Richard Deacon
“Under The Weather”
04.09.2016 – 18.12.2016
Curated by Dieter Schwarz
Richard Deacon’s exhibition Under the Weather at the Skulpturenhalle coincides with a show at the nearby Langen Foundation presenting his work from the past decade. The title may be read both idiomatically and literally, for Deacon’s latest ceramic works, the Flats, are placed on the ground, facing skywards and thus exposed to the sun and rain.
The works are based on the form of the plinth, but instead of supporting a sculpture, these plinths with their colourfully glazed surfaces are themselves the sculptures. Ultimately, the Flats might be seen as images displayed on the floor instead of on the wall. Because Deacon is not a painter, the painting of the Flats does not follow the principles of composition, but is informed instead by the artist’s fascination for the working process, the way the colours change when they are fired, and the interplay between control and chance – all of which determine the effect of the glaze, particularly striking on these large horizontal surfaces.
Interspersed among them are the Customs – vertical sculptures of interlocking metal tubes.

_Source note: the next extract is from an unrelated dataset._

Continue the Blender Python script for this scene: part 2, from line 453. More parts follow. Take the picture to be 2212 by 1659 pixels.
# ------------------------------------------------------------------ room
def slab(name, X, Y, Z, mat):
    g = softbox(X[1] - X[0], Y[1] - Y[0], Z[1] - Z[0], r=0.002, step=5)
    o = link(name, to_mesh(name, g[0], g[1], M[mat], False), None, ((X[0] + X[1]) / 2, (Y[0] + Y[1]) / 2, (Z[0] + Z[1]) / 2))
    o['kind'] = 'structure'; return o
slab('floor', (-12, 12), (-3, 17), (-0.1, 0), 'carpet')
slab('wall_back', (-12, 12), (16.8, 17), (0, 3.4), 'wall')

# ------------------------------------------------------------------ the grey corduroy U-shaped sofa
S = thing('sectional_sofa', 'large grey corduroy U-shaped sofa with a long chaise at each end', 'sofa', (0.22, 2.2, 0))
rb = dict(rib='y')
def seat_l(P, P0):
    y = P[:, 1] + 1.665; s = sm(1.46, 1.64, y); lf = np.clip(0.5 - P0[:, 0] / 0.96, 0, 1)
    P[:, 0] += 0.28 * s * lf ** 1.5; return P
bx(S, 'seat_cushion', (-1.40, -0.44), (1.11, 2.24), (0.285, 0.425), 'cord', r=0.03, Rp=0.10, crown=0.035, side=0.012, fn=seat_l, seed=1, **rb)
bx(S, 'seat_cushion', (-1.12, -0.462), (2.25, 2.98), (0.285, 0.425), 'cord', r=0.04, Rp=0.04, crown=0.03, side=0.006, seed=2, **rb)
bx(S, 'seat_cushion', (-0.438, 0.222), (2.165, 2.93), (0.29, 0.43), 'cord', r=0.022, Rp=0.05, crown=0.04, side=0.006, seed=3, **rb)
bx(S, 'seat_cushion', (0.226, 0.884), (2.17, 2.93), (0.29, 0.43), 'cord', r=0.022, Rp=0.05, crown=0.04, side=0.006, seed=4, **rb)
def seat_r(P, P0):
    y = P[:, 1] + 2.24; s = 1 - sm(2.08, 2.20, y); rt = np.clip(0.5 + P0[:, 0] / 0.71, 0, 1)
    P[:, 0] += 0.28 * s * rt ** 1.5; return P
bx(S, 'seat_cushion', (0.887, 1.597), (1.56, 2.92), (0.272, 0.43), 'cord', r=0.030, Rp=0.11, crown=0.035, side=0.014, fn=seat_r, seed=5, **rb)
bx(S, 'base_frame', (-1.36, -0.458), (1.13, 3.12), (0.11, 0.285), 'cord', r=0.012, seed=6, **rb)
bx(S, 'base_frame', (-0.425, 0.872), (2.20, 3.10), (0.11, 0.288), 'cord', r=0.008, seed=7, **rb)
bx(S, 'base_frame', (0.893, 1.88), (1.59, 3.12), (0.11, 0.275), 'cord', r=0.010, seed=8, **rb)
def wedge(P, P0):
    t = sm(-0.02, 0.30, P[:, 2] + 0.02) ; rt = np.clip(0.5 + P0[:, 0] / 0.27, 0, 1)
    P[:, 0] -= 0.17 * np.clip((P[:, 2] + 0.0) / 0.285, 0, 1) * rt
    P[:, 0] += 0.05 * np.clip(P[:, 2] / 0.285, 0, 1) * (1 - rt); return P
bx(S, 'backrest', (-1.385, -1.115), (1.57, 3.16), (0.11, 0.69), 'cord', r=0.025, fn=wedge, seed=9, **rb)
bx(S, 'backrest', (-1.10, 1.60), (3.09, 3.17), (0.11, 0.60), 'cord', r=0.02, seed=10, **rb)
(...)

For these, Deacon has combined standard forms into ever-changing configurations that rise and fall, swell and subside, evoking the auratic presence of sculpture as it alternately invades and embraces the space in which it stands. The light reflecting off these intricately ground and rippling surfaces changes constantly as the viewer moves.
Finally, there are also the models: Deacon develops some of his sculptures on the basis of models that he uses to explore the potential of a form and its implementation. A selection of these models for sculptures of various formats is presented on shelves. Within the intimate space of the room at the centre of the Skulpturenhalle, there is a display of Deacon’s models for his Assemblies ceramics. The Assemblies are free-formed, yet structurally ordered, collations of variously shaped components – a fitting metaphor not only for sculpture itself but also for many aspects of its contextual setting.